Records with scene code
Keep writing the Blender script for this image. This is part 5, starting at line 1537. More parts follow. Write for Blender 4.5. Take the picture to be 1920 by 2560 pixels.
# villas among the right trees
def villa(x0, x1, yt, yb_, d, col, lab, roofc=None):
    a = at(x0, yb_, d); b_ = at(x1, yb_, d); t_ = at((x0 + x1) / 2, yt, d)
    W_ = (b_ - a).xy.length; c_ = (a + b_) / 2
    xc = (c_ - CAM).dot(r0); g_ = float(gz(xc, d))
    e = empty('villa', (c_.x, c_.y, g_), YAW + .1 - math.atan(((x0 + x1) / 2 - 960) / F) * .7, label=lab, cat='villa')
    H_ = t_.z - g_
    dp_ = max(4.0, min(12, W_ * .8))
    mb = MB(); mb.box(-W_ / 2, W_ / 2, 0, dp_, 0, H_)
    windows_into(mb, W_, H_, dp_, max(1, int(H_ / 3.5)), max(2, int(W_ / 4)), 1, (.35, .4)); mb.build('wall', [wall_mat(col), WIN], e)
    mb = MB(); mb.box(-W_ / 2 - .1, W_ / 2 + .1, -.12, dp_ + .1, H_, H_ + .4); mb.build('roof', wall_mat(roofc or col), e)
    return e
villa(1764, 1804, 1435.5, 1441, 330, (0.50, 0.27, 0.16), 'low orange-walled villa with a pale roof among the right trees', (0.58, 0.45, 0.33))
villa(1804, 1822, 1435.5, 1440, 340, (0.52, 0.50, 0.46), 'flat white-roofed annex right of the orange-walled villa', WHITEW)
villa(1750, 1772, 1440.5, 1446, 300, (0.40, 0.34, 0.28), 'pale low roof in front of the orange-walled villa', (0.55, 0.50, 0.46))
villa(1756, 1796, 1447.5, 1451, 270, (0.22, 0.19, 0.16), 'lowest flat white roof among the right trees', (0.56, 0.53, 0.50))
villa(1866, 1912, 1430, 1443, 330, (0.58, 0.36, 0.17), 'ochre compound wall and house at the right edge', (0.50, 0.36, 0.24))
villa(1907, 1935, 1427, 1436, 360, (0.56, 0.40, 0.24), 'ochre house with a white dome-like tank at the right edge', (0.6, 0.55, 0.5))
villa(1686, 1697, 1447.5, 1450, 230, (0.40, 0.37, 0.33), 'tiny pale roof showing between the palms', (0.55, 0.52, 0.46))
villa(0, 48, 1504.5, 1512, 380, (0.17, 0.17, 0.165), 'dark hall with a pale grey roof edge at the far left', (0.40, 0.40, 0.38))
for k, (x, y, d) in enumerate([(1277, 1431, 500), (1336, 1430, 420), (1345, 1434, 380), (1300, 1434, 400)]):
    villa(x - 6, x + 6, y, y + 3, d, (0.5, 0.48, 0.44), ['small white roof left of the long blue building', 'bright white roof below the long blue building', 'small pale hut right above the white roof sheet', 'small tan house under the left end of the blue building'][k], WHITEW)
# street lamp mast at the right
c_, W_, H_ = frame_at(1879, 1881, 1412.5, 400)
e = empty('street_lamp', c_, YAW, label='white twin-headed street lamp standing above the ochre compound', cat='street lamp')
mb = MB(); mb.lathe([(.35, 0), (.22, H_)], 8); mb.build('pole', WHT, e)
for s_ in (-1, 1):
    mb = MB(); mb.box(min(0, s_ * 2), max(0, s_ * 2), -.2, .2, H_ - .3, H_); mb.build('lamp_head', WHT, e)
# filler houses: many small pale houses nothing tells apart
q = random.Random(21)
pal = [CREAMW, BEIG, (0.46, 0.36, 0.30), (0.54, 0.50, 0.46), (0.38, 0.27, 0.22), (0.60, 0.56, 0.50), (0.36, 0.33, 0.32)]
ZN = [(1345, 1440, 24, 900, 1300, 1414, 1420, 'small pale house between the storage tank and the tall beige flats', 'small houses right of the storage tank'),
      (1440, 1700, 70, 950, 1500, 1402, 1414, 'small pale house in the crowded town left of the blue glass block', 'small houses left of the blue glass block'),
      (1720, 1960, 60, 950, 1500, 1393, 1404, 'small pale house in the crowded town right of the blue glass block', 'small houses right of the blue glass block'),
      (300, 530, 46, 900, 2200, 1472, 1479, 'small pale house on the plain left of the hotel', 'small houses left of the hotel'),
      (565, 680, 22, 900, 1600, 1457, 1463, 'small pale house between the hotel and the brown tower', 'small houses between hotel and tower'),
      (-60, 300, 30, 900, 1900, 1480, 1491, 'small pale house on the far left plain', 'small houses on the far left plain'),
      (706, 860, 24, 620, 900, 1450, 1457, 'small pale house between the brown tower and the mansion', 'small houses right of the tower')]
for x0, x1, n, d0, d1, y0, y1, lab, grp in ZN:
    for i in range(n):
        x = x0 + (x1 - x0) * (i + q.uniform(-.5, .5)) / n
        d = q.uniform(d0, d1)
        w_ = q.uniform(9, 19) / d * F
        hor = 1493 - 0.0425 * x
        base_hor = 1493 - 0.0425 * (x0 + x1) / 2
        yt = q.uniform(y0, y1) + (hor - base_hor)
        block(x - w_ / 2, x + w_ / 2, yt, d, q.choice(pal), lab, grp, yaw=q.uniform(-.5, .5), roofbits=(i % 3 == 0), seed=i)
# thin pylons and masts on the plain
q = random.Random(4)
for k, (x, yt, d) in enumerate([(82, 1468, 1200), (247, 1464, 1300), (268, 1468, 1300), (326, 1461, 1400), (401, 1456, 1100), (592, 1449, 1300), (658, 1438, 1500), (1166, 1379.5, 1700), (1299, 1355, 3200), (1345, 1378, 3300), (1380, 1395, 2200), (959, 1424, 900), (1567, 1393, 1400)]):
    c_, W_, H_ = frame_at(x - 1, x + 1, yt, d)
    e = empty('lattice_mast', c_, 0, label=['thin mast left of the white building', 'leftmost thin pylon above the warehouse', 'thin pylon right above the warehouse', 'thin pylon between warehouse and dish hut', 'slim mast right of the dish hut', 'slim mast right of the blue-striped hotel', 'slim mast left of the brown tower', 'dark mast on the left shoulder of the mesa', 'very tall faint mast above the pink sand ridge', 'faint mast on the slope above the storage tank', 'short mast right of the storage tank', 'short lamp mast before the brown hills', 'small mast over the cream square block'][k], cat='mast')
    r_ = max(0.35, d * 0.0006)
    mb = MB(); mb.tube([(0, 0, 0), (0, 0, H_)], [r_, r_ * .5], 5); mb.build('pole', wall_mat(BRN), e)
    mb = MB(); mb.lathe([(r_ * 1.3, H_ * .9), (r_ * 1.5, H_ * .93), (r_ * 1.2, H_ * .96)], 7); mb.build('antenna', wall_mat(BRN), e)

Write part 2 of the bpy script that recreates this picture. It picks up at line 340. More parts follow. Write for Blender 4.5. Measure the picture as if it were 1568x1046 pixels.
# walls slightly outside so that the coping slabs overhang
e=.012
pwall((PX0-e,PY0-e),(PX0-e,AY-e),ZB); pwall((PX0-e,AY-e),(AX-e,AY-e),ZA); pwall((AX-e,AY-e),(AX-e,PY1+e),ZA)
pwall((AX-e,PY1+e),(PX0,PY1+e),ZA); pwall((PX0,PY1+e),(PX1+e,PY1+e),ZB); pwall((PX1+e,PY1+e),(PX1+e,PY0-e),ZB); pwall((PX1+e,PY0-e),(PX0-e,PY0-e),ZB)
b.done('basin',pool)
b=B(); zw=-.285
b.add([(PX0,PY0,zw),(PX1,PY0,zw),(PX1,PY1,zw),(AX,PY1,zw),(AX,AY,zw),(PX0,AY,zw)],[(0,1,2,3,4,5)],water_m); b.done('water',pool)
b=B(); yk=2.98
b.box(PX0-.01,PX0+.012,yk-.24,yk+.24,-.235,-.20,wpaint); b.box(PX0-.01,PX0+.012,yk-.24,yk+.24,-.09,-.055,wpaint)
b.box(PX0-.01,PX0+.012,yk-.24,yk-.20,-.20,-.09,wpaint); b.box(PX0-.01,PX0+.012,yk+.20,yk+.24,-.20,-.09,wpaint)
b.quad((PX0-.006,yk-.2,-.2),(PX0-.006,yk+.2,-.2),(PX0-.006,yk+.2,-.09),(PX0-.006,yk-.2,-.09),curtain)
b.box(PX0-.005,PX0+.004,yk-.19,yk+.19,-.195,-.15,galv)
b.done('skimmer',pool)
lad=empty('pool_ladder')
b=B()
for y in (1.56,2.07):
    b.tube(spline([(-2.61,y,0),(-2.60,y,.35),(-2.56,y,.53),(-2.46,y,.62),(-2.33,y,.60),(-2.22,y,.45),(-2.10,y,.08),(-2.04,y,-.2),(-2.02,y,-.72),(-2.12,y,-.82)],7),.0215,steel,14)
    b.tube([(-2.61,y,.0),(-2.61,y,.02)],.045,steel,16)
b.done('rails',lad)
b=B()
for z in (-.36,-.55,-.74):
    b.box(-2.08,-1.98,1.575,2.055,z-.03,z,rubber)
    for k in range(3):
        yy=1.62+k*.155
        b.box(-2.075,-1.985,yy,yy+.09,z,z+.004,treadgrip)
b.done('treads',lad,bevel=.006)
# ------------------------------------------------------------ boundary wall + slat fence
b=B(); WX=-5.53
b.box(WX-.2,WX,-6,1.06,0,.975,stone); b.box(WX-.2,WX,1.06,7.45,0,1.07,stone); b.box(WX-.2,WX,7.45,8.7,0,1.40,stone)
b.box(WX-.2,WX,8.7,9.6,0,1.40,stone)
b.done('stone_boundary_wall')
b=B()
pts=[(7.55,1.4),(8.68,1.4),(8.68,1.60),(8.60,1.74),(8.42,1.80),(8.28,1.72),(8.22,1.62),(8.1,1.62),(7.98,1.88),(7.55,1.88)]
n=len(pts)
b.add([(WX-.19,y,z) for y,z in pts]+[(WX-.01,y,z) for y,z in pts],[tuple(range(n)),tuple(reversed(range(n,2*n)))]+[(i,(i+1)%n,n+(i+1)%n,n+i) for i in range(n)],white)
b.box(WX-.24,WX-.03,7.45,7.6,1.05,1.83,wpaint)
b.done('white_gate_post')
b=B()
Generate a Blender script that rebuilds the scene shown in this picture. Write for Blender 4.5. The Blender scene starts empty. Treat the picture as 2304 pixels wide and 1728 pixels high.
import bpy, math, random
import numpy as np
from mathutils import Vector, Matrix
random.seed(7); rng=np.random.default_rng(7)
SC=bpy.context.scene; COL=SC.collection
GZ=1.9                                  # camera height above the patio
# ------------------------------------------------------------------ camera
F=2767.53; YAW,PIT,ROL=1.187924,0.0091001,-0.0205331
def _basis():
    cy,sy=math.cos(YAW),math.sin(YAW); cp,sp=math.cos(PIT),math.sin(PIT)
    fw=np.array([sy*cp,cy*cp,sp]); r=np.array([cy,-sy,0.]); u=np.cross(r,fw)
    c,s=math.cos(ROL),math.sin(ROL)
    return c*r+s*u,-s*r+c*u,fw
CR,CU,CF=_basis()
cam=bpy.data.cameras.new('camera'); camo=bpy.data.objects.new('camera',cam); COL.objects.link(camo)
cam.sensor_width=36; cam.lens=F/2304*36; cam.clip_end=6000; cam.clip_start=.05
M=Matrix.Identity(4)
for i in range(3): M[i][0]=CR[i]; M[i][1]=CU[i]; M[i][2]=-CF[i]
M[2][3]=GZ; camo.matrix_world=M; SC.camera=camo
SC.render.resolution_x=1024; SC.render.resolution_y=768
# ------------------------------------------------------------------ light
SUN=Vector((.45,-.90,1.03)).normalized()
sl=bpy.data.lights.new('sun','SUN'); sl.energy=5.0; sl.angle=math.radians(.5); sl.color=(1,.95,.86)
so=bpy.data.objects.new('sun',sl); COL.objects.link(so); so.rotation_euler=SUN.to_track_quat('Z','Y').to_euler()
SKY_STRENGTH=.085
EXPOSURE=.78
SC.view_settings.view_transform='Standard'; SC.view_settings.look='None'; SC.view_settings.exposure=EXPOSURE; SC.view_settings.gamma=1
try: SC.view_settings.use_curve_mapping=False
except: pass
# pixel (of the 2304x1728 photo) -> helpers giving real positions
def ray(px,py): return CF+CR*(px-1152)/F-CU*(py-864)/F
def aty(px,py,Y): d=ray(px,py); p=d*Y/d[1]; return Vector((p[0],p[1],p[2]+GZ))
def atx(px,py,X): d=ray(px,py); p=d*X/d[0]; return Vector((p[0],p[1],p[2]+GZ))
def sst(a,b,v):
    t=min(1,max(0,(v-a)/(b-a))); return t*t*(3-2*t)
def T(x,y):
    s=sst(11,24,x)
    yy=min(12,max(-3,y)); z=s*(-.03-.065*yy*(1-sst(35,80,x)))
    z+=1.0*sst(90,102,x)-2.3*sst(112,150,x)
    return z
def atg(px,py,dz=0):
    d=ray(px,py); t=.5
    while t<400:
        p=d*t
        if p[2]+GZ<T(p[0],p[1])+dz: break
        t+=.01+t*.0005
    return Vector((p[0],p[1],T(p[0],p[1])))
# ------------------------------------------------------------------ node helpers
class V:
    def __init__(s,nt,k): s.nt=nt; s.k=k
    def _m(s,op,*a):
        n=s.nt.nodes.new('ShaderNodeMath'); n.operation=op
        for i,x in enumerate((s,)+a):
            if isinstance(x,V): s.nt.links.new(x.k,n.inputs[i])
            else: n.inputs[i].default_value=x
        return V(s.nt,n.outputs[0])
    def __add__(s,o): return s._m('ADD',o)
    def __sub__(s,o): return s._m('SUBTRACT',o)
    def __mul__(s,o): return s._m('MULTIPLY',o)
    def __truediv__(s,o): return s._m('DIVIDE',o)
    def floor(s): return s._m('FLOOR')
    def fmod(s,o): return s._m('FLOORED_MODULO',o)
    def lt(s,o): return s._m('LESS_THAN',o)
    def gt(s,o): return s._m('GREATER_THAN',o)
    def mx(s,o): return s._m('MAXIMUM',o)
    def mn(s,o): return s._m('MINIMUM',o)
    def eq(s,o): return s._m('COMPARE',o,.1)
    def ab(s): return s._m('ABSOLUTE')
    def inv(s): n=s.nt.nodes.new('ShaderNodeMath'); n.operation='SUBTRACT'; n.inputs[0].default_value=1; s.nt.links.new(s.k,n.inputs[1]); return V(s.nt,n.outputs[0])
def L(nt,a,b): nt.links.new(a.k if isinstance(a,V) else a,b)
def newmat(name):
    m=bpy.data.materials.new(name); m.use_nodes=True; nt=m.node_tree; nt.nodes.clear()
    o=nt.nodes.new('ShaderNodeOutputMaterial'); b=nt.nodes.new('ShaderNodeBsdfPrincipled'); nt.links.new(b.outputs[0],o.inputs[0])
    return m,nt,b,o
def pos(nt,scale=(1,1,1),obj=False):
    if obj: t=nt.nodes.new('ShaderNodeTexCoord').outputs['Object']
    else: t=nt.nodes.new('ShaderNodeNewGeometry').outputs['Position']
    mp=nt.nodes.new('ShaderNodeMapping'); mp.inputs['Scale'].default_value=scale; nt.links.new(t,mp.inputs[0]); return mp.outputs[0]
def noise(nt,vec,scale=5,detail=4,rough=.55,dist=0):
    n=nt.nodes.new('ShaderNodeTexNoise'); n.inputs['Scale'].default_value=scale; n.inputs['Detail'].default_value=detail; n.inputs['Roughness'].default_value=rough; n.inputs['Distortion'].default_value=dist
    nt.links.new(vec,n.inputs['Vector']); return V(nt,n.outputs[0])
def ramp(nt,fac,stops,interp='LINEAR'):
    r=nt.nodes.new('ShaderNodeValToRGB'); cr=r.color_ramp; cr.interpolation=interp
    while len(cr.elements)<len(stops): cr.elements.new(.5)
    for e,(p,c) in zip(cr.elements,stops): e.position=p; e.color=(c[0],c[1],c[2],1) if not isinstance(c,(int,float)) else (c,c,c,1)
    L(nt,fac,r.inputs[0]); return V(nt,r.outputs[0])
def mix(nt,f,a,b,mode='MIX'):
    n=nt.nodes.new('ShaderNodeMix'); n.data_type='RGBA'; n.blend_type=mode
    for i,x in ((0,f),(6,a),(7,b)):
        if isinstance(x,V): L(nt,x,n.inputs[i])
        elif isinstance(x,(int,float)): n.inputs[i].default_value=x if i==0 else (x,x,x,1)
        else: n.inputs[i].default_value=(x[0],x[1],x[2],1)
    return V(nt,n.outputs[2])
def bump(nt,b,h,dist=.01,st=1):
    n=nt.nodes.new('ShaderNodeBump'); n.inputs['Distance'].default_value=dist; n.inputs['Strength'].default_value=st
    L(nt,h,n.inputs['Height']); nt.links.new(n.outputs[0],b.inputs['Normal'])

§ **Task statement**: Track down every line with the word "More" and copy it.

§ **Answer for the task**:
Keep writing the Blender script for this image. This is part 5, starting at line 1537. More parts follow. Write for Blender 4.5. Take the picture to be 1920 by 2560 pixels.
Write part 2 of the bpy script that recreates this picture. It picks up at line 340. More parts follow. Write for Blender 4.5. Measure the picture as if it were 1568x1046 pixels.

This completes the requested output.